**INSTRUCTION**. Transcribe the material from its first line onward, ending with the line that contains "from mathutils import Vector, noise" and adding nothing beyond it.
>> Start RECORDS FOR THIS TASK
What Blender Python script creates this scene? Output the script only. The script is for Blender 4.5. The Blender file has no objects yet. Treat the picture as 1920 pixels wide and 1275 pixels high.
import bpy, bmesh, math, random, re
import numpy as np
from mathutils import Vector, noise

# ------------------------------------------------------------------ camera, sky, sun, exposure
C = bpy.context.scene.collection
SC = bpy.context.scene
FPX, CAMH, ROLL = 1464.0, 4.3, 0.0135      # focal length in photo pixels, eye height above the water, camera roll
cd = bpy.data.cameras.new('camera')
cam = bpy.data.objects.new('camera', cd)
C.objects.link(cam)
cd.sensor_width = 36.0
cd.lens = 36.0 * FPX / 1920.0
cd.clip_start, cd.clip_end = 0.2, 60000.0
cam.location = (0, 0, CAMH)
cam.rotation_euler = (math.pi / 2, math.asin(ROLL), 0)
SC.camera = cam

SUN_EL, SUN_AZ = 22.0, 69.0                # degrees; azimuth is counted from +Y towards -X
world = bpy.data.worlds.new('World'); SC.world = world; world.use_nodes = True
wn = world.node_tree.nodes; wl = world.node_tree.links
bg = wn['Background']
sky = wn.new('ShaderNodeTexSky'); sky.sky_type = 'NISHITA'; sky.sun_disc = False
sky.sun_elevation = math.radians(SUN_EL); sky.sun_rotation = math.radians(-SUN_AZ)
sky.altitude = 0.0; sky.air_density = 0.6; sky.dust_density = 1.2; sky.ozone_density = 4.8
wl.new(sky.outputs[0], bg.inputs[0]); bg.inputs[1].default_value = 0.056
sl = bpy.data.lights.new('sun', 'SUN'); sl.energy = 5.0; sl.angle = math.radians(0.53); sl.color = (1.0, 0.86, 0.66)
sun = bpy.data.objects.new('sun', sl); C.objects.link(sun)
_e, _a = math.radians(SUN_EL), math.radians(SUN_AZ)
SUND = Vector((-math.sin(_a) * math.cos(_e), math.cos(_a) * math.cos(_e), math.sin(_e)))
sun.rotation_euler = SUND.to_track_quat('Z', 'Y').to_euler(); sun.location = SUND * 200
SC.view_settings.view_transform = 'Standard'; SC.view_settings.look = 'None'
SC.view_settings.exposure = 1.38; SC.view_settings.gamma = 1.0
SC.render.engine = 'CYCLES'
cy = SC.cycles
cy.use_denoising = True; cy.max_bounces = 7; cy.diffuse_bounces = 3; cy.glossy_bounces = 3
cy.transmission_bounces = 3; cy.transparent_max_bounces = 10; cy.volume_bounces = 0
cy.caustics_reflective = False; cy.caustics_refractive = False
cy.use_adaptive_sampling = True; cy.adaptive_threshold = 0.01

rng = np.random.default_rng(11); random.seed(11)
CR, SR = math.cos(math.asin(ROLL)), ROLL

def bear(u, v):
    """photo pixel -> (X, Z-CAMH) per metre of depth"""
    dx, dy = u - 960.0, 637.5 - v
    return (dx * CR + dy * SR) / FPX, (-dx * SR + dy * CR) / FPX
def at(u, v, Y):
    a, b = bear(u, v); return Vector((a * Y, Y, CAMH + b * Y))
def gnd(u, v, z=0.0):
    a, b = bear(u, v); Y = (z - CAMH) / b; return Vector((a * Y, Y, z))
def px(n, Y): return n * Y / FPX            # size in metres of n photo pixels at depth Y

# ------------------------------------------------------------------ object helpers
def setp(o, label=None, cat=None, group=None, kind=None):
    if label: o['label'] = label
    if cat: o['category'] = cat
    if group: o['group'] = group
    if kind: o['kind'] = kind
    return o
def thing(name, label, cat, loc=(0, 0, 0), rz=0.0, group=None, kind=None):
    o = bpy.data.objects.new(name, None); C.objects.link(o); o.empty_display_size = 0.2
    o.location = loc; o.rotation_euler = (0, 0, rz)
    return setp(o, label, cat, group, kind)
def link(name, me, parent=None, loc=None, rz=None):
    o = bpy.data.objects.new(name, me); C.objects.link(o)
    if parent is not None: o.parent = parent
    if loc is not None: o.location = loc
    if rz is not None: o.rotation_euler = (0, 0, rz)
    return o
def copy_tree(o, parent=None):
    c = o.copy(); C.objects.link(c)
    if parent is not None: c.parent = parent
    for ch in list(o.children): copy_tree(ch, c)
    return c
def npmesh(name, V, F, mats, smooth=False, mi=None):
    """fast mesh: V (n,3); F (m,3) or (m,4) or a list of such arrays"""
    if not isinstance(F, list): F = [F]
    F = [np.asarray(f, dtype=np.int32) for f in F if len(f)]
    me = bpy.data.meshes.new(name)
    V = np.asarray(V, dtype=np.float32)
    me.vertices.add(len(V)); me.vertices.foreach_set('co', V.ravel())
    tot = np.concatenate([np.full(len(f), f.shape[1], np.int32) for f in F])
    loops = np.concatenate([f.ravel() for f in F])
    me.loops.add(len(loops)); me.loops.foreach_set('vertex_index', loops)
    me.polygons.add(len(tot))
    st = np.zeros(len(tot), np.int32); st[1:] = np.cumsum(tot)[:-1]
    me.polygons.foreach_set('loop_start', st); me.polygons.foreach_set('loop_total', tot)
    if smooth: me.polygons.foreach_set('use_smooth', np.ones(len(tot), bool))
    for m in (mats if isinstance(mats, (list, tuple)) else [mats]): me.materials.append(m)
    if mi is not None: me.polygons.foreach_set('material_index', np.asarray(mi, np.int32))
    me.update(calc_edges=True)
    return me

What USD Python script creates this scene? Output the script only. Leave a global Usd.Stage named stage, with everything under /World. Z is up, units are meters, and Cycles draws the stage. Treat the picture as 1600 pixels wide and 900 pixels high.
>> End RECORDS FOR THIS TASK
**EXERCISE OUTPUT**.
What Blender Python script creates this scene? Output the script only. The script is for Blender 4.5. The Blender file has no objects yet. Treat the picture as 1920 pixels wide and 1275 pixels high.
import bpy, bmesh, math, random, re
import numpy as np
from mathutils import Vector, noise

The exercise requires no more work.